What is expected:
Make an exact copy of the entries, and keep any pictures out of it.

Data in this exercise:
########################################

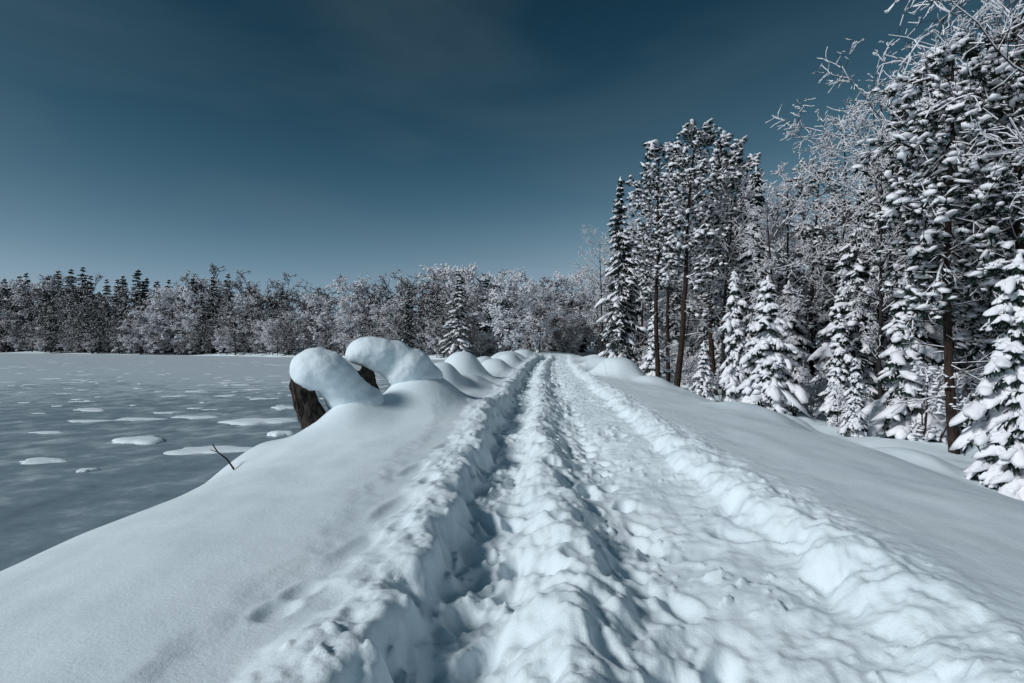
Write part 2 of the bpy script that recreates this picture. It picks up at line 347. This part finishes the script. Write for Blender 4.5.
def spruce(name, seed, H, R, snow=1.0, h0=.04, wh=None, nbr=7, big=1.0, icov=ICO1, tr=None, nblob=1, ragged=.35):
    r = random.Random(seed); A = Acc([M_bark, M_needle, M_tsnow], seed)
    tr = tr or H*.011
    n = 8; p = Vector((0, 0, -.6)); pts = [p]
    for i in range(n):
        q = Vector((r.uniform(-.018, .018)*H*(i < n-1), r.uniform(-.018, .018)*H*(i < n-1), -.6+(H+.6)*(i+1)/n))
        A.add(p, q, tr*(1-i/n)+.01, tr*(1-(i+1)/n)+.01, 0, 6); p = q; pts.append(q)
    wh = wh or int(H*3.0+8)
    for w in range(wh):
        f = (w+r.random()*.9)/wh; h = H*(h0+(1-h0)*f)
        Lw = R*((1-f)**.8)*(1-.35*math.exp(-f*14))*r.uniform(1-ragged, 1.1)+.08
        nb_ = max(4, int(nbr*(1-f*.4)))
        ti = (h+.6)/(H+.6)*n; ii = min(int(ti), n-1); c0 = pts[ii].lerp(pts[ii+1], ti-ii)
        for b_ in range(nb_):
            az = 2*math.pi*(b_+r.random())/nb_+w*1.3
            Lb = Lw*r.uniform(1-1.4*ragged, 1.25)
            out = Vector((math.cos(az), math.sin(az), 0)); sd = Vector((-out.y, out.x, 0))
            p = c0+Vector((0, 0, r.uniform(-.12, .12))); ns = 5
            slope = .35*f-.35-r.uniform(0, .6)*snow
            for j in range(ns):
                t = j/ns
                d = (out+sd*r.uniform(-.2, .2)+Vector((0, 0, slope-.7*t*(1-f*.5)+(.5*max(0, t-.6))))).normalized()
                q = p+d*Lb/ns
                A.add(p, q, .018*(1-t)+.012, .012*(1-t)+.008, 0, 3)
                A.add(p, q, (.03+.02*big)*(1-.3*t), (.03+.02*big)*(.8-.4*t), 1, 3)
                lt = Lb*.42*(1-t*.75)+.08
                tips = []
                for s_ in (-1, 1):
                    for rep in range(2):
                        pp = p.lerp(q, r.random()); td = (out*.7+sd*s_*r.uniform(.6, 1.1)+Vector((0, 0, -.3-r.uniform(0, .7)))).normalized()
                        e_ = pp+td*lt*r.uniform(.6, 1.1); tips.append((pp, e_, td))
                        A.add(pp, e_, .035, .012, 1, 3)
                        for c_ in range(4):
                            m_ = pp.lerp(e_, r.uniform(.15, 1)); s2 = r.uniform(.05, .13)*big**.5
                            A.card(m_+sd*s2*.45, m_-sd*s2*.45+out*.03, m_+rv(r, s2*.5)+Vector((0, 0, -s2*1.3)), 1)
                        if r.random() < .7*snow:
                            o = Vector((0, 0, .035)); A.add(pp+o, e_+o, .04*big, .016, 2, 3)
                hs = math.hypot(d.x, d.y)+1e-3
                for bb in range(nblob):
                    if r.random() < .8*snow:
                        sz = (Lb*.07+.045)*r.uniform(.45, 1.5)*big
                        if bb % 2 == 0: c = p.lerp(q, r.random()); az_ = az; sl = d.z/hs
                        else:
                            pp, e_, td = r.choice(tips); c = pp.lerp(e_, r.uniform(.2, .9)); az_ = math.atan2(td.y, td.x); sl = td.z/(math.hypot(td.x, td.y)+.1)
                        A.blob(c+Vector((0, 0, sz*.4)), sz*r.uniform(1.0, 2.3), sz*r.uniform(.6, 1.1), sz*r.uniform(.6, 1.0), 2, az_, max(-1.3, sl)*.9)
                p = q
    A.blob(Vector((0, 0, H)), .05*big, .05*big, .16*big, 2)
    return A.build(name, icov)

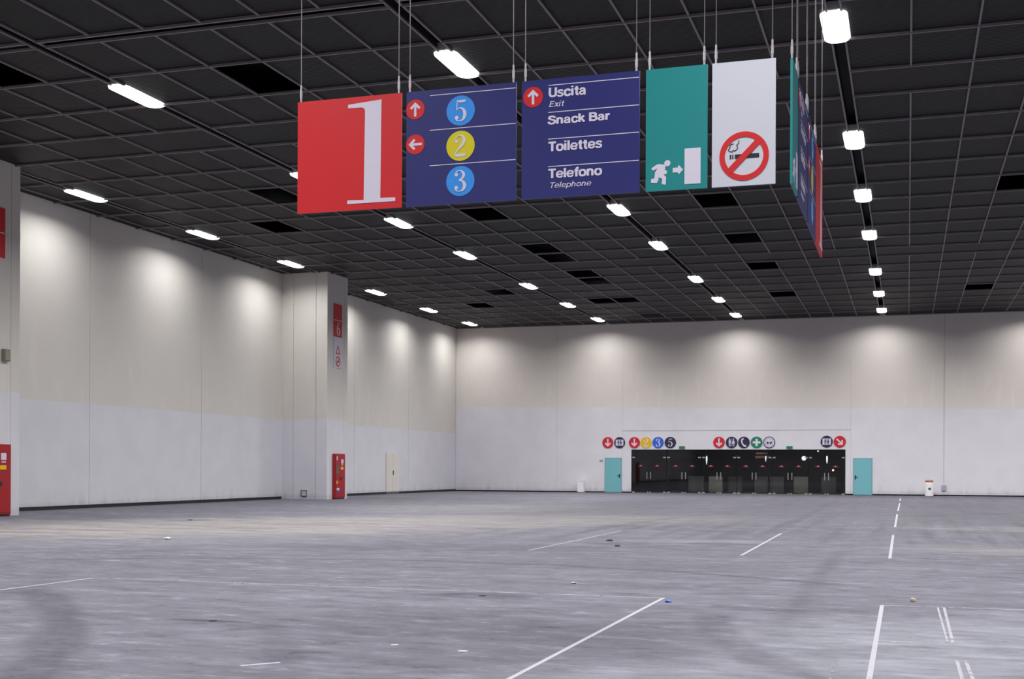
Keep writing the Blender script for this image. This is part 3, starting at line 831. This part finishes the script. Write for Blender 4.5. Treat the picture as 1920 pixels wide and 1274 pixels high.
# lobby lamps, then added fill lights
M_COOL = mat('cool_lamp', (1, 1, 1, 1), .5, emit=(.80, .88, 1, 1), strength=1.4)
M_WARM = mat('warm_lamp', (1, 1, 1, 1), .5, emit=(1, .72, .42, 1), strength=1.6)
def hang_lamp(x, y, z, r, m, label, drop=0.0):
    t = thing('lobby_light', label, 'light', (x, y, z), 0)
    bm = new_bm(); bmesh.ops.create_uvsphere(bm, u_segments=12, v_segments=8, radius=r)
    if drop:
        for v in bm.verts:
            v.co.z = v.co.z * drop / r * .5 - (drop * .5); v.co.x *= (1.0 + v.co.z / drop * .6)
    obj('bulb', bm, m, t)
    bm = new_bm(); tube(bm, (0, 0, r * .8 if not drop else 0), (0, 0, 3.5 - z), .012, 6); obj('stem', bm, M_DARK, t)
hang_lamp(-6.62, 85.5, 2.34, .15, M_COOL, 'round white lamp glowing behind the fifth and sixth glass doors')
hang_lamp(-5.1, 85.2, 2.52, .07, M_COOL, 'slim glowing lamp seen through the rightmost glass doors', .55)
hang_lamp(-12.95, 84.4, 2.50, .07, M_COOL, 'slim glowing lamp seen through the third glass doors', .62)
hang_lamp(-9.1, 85.2, 2.50, .05, M_COOL, 'small slim lamp seen through the fifth glass doors', .4)
hang_lamp(-4.75, 86.0, 1.55, .07, M_WARM, 'small warm lamp low behind the rightmost glass doors')
hang_lamp(-5.6, 84.0, 2.80, .05, M_COOL, 'tiny white lamp high behind the rightmost bay')
for x in (-15.5, -10.6, -5.5):  # fill lights without fixtures, added to brighten the lobby
    ld = bpy.data.lights.new('lobby_fill_light', 'AREA'); ld.shape = 'RECTANGLE'; ld.size = .5; ld.size_y = .5; ld.energy = 34.0; ld.color = (.85, .92, 1)
    lo = bpy.data.objects.new('lobby_fill_light', ld); C.objects.link(lo); lo.location = (x, YB + 4.5, 3.48)
t = thing('lobby_menu_sign', 'dim amber sign hanging in the lobby behind the fourth glass doors', 'sign', (-9.95, 86.5, 2.35))
box_obj('panel', (0, .95, 0, .05, 0, .16), mat('menu_amber', srgb(120, 70, 60), .5, emit=(1, .45, .3, 1), strength=.05), t)
box_obj('panel', (.05, .85, 0, .05, .28, .40), mat('menu_brown', srgb(110, 80, 60), .5, emit=(1, .6, .35, 1), strength=.04), t)
bm = new_bm(); tube(bm, (.1, .02, .16), (.1, .02, 1.15), .01); tube(bm, (.85, .02, .16), (.85, .02, 1.15), .01); obj('hanger', bm, M_DARK, t)

# ---------------------------------------------------------------- round signs over the entrance
RZ = EYE + 1.72; RR = .375
def person(bm, x, z, h, y0, y1, skirt=False):
    disc(bm, x, z + h * .42, h * .10, y0, y1, 12)
    if skirt: poly(bm, [(x - h * .08, z + h * .28), (x + h * .08, z + h * .28), (x + h * .20, z - h * .15), (x - h * .20, z - h * .15)], y0, y1)
    else: poly(bm, [(x - h * .14, z + h * .28), (x + h * .14, z + h * .28), (x + h * .12, z - h * .12), (x - h * .12, z - h * .12)], y0, y1)
    for s in (-1, 1): poly(bm, [(x + s * h * .03, z - h * .10), (x + s * h * .10, z - h * .10), (x + s * h * .09, z - h * .5), (x + s * h * .03, z - h * .5)][::s], y0, y1)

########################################

Task result:
Write part 2 of the bpy script that recreates this picture. It picks up at line 347. This part finishes the script. Write for Blender 4.5.
def spruce(name, seed, H, R, snow=1.0, h0=.04, wh=None, nbr=7, big=1.0, icov=ICO1, tr=None, nblob=1, ragged=.35):
    r = random.Random(seed); A = Acc([M_bark, M_needle, M_tsnow], seed)
    tr = tr or H*.011
    n = 8; p = Vector((0, 0, -.6)); pts = [p]
    for i in range(n):
        q = Vector((r.uniform(-.018, .018)*H*(i < n-1), r.uniform(-.018, .018)*H*(i < n-1), -.6+(H+.6)*(i+1)/n))
        A.add(p, q, tr*(1-i/n)+.01, tr*(1-(i+1)/n)+.01, 0, 6); p = q; pts.append(q)
    wh = wh or int(H*3.0+8)
    for w in range(wh):
        f = (w+r.random()*.9)/wh; h = H*(h0+(1-h0)*f)
        Lw = R*((1-f)**.8)*(1-.35*math.exp(-f*14))*r.uniform(1-ragged, 1.1)+.08
        nb_ = max(4, int(nbr*(1-f*.4)))
        ti = (h+.6)/(H+.6)*n; ii = min(int(ti), n-1); c0 = pts[ii].lerp(pts[ii+1], ti-ii)
        for b_ in range(nb_):
            az = 2*math.pi*(b_+r.random())/nb_+w*1.3
            Lb = Lw*r.uniform(1-1.4*ragged, 1.25)
            out = Vector((math.cos(az), math.sin(az), 0)); sd = Vector((-out.y, out.x, 0))
            p = c0+Vector((0, 0, r.uniform(-.12, .12))); ns = 5
            slope = .35*f-.35-r.uniform(0, .6)*snow
            for j in range(ns):
                t = j/ns
                d = (out+sd*r.uniform(-.2, .2)+Vector((0, 0, slope-.7*t*(1-f*.5)+(.5*max(0, t-.6))))).normalized()
                q = p+d*Lb/ns
                A.add(p, q, .018*(1-t)+.012, .012*(1-t)+.008, 0, 3)
                A.add(p, q, (.03+.02*big)*(1-.3*t), (.03+.02*big)*(.8-.4*t), 1, 3)
                lt = Lb*.42*(1-t*.75)+.08
                tips = []
                for s_ in (-1, 1):
                    for rep in range(2):
                        pp = p.lerp(q, r.random()); td = (out*.7+sd*s_*r.uniform(.6, 1.1)+Vector((0, 0, -.3-r.uniform(0, .7)))).normalized()
                        e_ = pp+td*lt*r.uniform(.6, 1.1); tips.append((pp, e_, td))
                        A.add(pp, e_, .035, .012, 1, 3)
                        for c_ in range(4):
                            m_ = pp.lerp(e_, r.uniform(.15, 1)); s2 = r.uniform(.05, .13)*big**.5
                            A.card(m_+sd*s2*.45, m_-sd*s2*.45+out*.03, m_+rv(r, s2*.5)+Vector((0, 0, -s2*1.3)), 1)
                        if r.random() < .7*snow:
                            o = Vector((0, 0, .035)); A.add(pp+o, e_+o, .04*big, .016, 2, 3)
                hs = math.hypot(d.x, d.y)+1e-3
                for bb in range(nblob):
                    if r.random() < .8*snow:
                        sz = (Lb*.07+.045)*r.uniform(.45, 1.5)*big
                        if bb % 2 == 0: c = p.lerp(q, r.random()); az_ = az; sl = d.z/hs
                        else:
                            pp, e_, td = r.choice(tips); c = pp.lerp(e_, r.uniform(.2, .9)); az_ = math.atan2(td.y, td.x); sl = td.z/(math.hypot(td.x, td.y)+.1)
                        A.blob(c+Vector((0, 0, sz*.4)), sz*r.uniform(1.0, 2.3), sz*r.uniform(.6, 1.1), sz*r.uniform(.6, 1.0), 2, az_, max(-1.3, sl)*.9)
                p = q
    A.blob(Vector((0, 0, H)), .05*big, .05*big, .16*big, 2)
    return A.build(name, icov)

Keep writing the Blender script for this image. This is part 3, starting at line 831. This part finishes the script. Write for Blender 4.5. Treat the picture as 1920 pixels wide and 1274 pixels high.
# lobby lamps, then added fill lights
M_COOL = mat('cool_lamp', (1, 1, 1, 1), .5, emit=(.80, .88, 1, 1), strength=1.4)
M_WARM = mat('warm_lamp', (1, 1, 1, 1), .5, emit=(1, .72, .42, 1), strength=1.6)
def hang_lamp(x, y, z, r, m, label, drop=0.0):
    t = thing('lobby_light', label, 'light', (x, y, z), 0)
    bm = new_bm(); bmesh.ops.create_uvsphere(bm, u_segments=12, v_segments=8, radius=r)
    if drop:
        for v in bm.verts:
            v.co.z = v.co.z * drop / r * .5 - (drop * .5); v.co.x *= (1.0 + v.co.z / drop * .6)
    obj('bulb', bm, m, t)
    bm = new_bm(); tube(bm, (0, 0, r * .8 if not drop else 0), (0, 0, 3.5 - z), .012, 6); obj('stem', bm, M_DARK, t)
hang_lamp(-6.62, 85.5, 2.34, .15, M_COOL, 'round white lamp glowing behind the fifth and sixth glass doors')
hang_lamp(-5.1, 85.2, 2.52, .07, M_COOL, 'slim glowing lamp seen through the rightmost glass doors', .55)
hang_lamp(-12.95, 84.4, 2.50, .07, M_COOL, 'slim glowing lamp seen through the third glass doors', .62)
hang_lamp(-9.1, 85.2, 2.50, .05, M_COOL, 'small slim lamp seen through the fifth glass doors', .4)
hang_lamp(-4.75, 86.0, 1.55, .07, M_WARM, 'small warm lamp low behind the rightmost glass doors')
hang_lamp(-5.6, 84.0, 2.80, .05, M_COOL, 'tiny white lamp high behind the rightmost bay')
for x in (-15.5, -10.6, -5.5):  # fill lights without fixtures, added to brighten the lobby
    ld = bpy.data.lights.new('lobby_fill_light', 'AREA'); ld.shape = 'RECTANGLE'; ld.size = .5; ld.size_y = .5; ld.energy = 34.0; ld.color = (.85, .92, 1)
    lo = bpy.data.objects.new('lobby_fill_light', ld); C.objects.link(lo); lo.location = (x, YB + 4.5, 3.48)
t = thing('lobby_menu_sign', 'dim amber sign hanging in the lobby behind the fourth glass doors', 'sign', (-9.95, 86.5, 2.35))
box_obj('panel', (0, .95, 0, .05, 0, .16), mat('menu_amber', srgb(120, 70, 60), .5, emit=(1, .45, .3, 1), strength=.05), t)
box_obj('panel', (.05, .85, 0, .05, .28, .40), mat('menu_brown', srgb(110, 80, 60), .5, emit=(1, .6, .35, 1), strength=.04), t)
bm = new_bm(); tube(bm, (.1, .02, .16), (.1, .02, 1.15), .01); tube(bm, (.85, .02, .16), (.85, .02, 1.15), .01); obj('hanger', bm, M_DARK, t)

# ---------------------------------------------------------------- round signs over the entrance
RZ = EYE + 1.72; RR = .375
def person(bm, x, z, h, y0, y1, skirt=False):
    disc(bm, x, z + h * .42, h * .10, y0, y1, 12)
    if skirt: poly(bm, [(x - h * .08, z + h * .28), (x + h * .08, z + h * .28), (x + h * .20, z - h * .15), (x - h * .20, z - h * .15)], y0, y1)
    else: poly(bm, [(x - h * .14, z + h * .28), (x + h * .14, z + h * .28), (x + h * .12, z - h * .12), (x - h * .12, z - h * .12)], y0, y1)
    for s in (-1, 1): poly(bm, [(x + s * h * .03, z - h * .10), (x + s * h * .10, z - h * .10), (x + s * h * .09, z - h * .5), (x + s * h * .03, z - h * .5)][::s], y0, y1)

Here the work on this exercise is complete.